For years, the homeowners' association approached the Department of Water and Sanitation, Mogale City and the City of Johannesburg, only to be redirected from one authority to another.
As Wasserman describes it: "For more than a decade the answer was effectively the same: 'Not us. Try next door.'"
When Featherbrooke finally approached the courts in 2020, the estate found itself trapped in a lengthy legal process involving procedural setbacks, appeals and multiple hearings before the substantive issues were properly addressed.
State's blame-shifting exposed
One of the most significant findings of the judgment was its criticism of government's failure to act despite longstanding knowledge of the problem.
Evidence before the court revealed that the Department of Water and Sanitation had internally recommended intervention as early as March 2016.
Yet no meaningful action followed. "The judgment makes it clear that constitutional accountability cannot be avoided through technicalities," says Wasserman.
"Government cannot acknowledge a disaster risk, recommend intervention internally and then rely on licensing processes or jurisdictional arguments to avoid taking responsibility. The court saw through years of blame shifting and finally required action."
Six years of litigation
The road to victory proved extraordinarily expensive. To secure the final order, Featherbrooke endured:
- Six years of litigation
- Proceedings across three levels of the court system
- An initial dismissal
- A near-catastrophic legal cost order
- Multiple rainy seasons while infrastructure continued deteriorating
- Millions of rand in legal, engineering and emergency stabilisation costs
A major turning point came in March 2024, when the Supreme Court of Appeal overturned an earlier Full Court decision that had dismissed Featherbrooke's application.

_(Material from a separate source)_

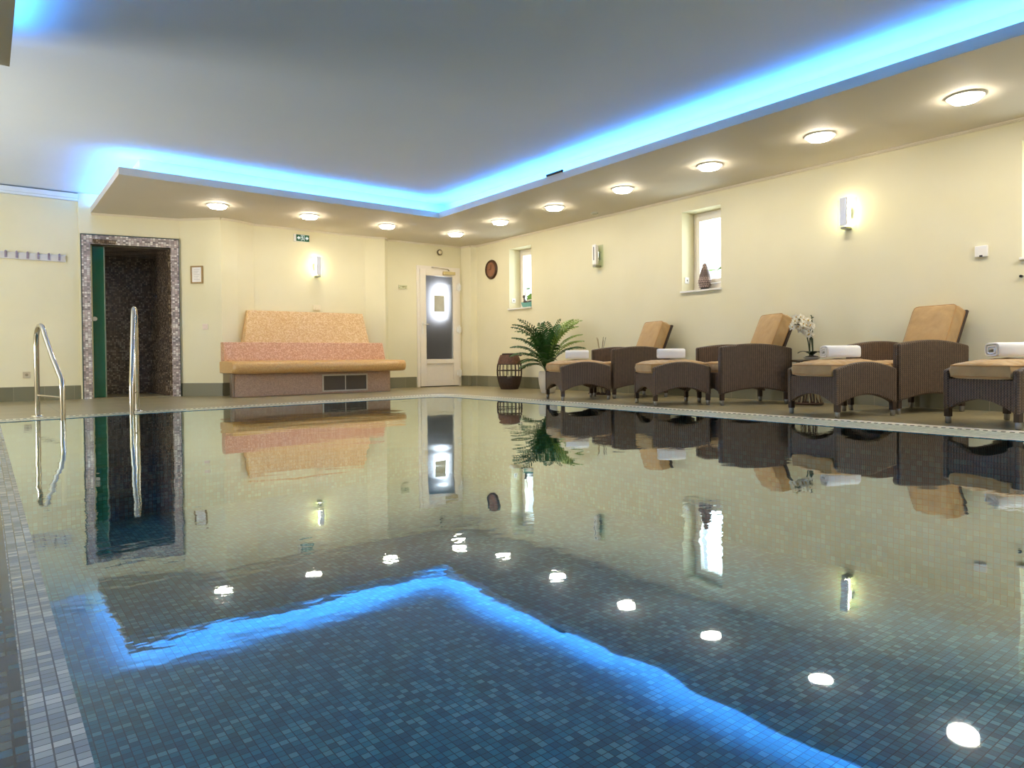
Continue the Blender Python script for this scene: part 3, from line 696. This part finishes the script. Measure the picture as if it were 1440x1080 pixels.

That judgment kept the matter alive and ultimately paved the way for the High Court's final structural interdict.
A national warning for Community Schemes
Wasserman believes the ruling contains valuable lessons for trustees, homeowners' associations, bodies corporate and managing agents throughout South Africa.
- Lesson 1: Act Early
Infrastructure failures should never be viewed as routine maintenance issues.
Stormwater systems, roads, riverbanks and municipal servitudes can quickly become governance and liability risks if left unresolved.
- Lesson 2: Document Everything
Successful litigation depends on maintaining comprehensive engineering reports, correspondence, inspections and expert evidence over extended periods.
Without detailed records, even legitimate claims become difficult to prove.
- Lesson 3: Persistence Matters
Litigation against government requires patience, resources and determination. Even strong cases may take years before meaningful relief is achieved.
As Featherbrooke demonstrated, persistence can ultimately overcome bureaucratic inertia.
A powerful precedent
Beyond securing repairs to critical infrastructure, the judgment establishes an important legal principle.
Public authorities cannot indefinitely avoid their constitutional obligations by shifting responsibility between departments or municipalities while infrastructure continues to deteriorate.
For thousands of community schemes facing similar infrastructure failures, the ruling provides an important roadmap for holding public authorities accountable.
The Ultimate Lesson
Featherbrooke Estate may finally have secured the relief its residents have sought for more than a decade, but the judgment serves as a broader warning about the cost of delayed government action.
For property owners, trustees and managing agents, the case reinforces that infrastructure risk is no longer simply an operational concern, it is a governance, financial and legal issue requiring proactive management.
While Featherbrooke ultimately prevailed, the estate paid a heavy price in time, legal costs and years of uncertainty before securing what the court found should have been government's responsibility all along.